Jose Cuitlahuac Salinas, head of the unit in the attorney general's office, resigned for "personal reasons," a spokesman for the office said.
Attorney General Marisela Morales has accepted his resignation, which was effective immediately, he added.
Salinas will be replaced by Rodrigo Archundia Barrientos, an expert on kidnappings at the organized crime unit, Morales said in a statement.
On October 17 Salinas said the Mexican government had charged seven officials, including three members of his unit, with passing information on government raids and investigations to the Sinaloa cartel of Joaquin "Shorty" Guzman, Mexico's most-wanted man.
Salinas himself was not being investigated, the spokesman at the attorney general's office said.
Mexico's powerful drug cartels are suspected of spending millions of dollars a year to corrupt officials, but charges are not common and convictions are few and far between.
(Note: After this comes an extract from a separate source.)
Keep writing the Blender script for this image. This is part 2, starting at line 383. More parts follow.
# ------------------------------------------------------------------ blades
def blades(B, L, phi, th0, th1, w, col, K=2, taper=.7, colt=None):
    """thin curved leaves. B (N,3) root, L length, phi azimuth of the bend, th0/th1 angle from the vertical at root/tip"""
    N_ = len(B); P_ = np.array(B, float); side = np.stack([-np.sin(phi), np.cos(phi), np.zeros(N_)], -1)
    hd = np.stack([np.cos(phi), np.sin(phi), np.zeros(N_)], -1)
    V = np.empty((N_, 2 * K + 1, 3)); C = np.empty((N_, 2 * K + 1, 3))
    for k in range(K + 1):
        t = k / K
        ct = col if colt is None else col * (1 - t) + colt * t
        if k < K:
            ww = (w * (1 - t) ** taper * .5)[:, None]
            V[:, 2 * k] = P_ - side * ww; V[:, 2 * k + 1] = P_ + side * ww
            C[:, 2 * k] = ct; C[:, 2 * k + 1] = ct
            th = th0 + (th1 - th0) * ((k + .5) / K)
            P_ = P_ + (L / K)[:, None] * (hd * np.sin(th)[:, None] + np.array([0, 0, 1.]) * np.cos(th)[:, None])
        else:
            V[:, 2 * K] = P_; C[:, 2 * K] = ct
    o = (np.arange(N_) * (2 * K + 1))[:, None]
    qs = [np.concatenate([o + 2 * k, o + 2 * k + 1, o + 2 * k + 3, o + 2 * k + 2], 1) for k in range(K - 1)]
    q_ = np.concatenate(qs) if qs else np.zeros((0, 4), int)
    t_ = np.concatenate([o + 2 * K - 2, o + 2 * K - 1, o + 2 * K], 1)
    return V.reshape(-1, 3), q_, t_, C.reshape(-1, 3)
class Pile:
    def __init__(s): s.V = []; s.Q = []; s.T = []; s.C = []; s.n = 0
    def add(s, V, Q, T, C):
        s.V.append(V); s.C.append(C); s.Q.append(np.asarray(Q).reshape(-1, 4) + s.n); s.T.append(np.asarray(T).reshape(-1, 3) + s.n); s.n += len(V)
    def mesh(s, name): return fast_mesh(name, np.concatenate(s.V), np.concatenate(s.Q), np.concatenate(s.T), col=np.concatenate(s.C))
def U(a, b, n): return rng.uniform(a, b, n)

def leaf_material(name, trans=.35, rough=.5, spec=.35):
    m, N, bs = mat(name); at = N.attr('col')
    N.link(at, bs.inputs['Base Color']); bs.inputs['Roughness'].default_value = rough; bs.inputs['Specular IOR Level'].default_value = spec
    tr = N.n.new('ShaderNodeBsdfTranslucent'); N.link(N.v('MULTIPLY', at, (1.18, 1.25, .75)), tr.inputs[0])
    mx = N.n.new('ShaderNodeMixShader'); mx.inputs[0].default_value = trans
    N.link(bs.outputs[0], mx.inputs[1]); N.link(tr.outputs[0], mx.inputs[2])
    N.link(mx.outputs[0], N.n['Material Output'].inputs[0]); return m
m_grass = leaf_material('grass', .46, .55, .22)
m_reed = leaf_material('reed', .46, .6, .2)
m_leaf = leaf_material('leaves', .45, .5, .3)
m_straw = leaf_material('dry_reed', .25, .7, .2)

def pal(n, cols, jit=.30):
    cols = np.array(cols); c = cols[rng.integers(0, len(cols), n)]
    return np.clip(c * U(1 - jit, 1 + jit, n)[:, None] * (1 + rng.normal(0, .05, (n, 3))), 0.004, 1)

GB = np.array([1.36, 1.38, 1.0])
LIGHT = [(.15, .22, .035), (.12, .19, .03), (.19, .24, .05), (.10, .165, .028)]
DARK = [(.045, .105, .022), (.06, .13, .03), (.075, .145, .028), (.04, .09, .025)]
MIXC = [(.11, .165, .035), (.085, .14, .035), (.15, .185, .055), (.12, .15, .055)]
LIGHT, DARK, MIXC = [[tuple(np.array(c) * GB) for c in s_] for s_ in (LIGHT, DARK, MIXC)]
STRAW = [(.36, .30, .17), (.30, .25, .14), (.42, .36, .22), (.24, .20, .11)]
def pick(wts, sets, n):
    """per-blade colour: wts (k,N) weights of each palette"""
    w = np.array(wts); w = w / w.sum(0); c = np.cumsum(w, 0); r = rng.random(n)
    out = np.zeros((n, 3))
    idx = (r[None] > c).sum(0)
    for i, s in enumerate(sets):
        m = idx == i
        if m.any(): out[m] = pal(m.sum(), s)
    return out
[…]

President Felipe Calderon, who leaves office at the end of the month, staked his reputation on bringing the drug gangs to heel. But his offensive against organized crime coincided with a sharp increase in drug-related violence in Mexico.
More than 60,000 people have been killed in clashes between the gangs and their battles with security forces since Calderon took office six years ago.
This month Mexico charged 14 federal police officers with the attempted murder of two CIA operatives after the U.S. agents' vehicle was sprayed with bullets in a daylight attack that security officials suspect was ordered by a drug cartel.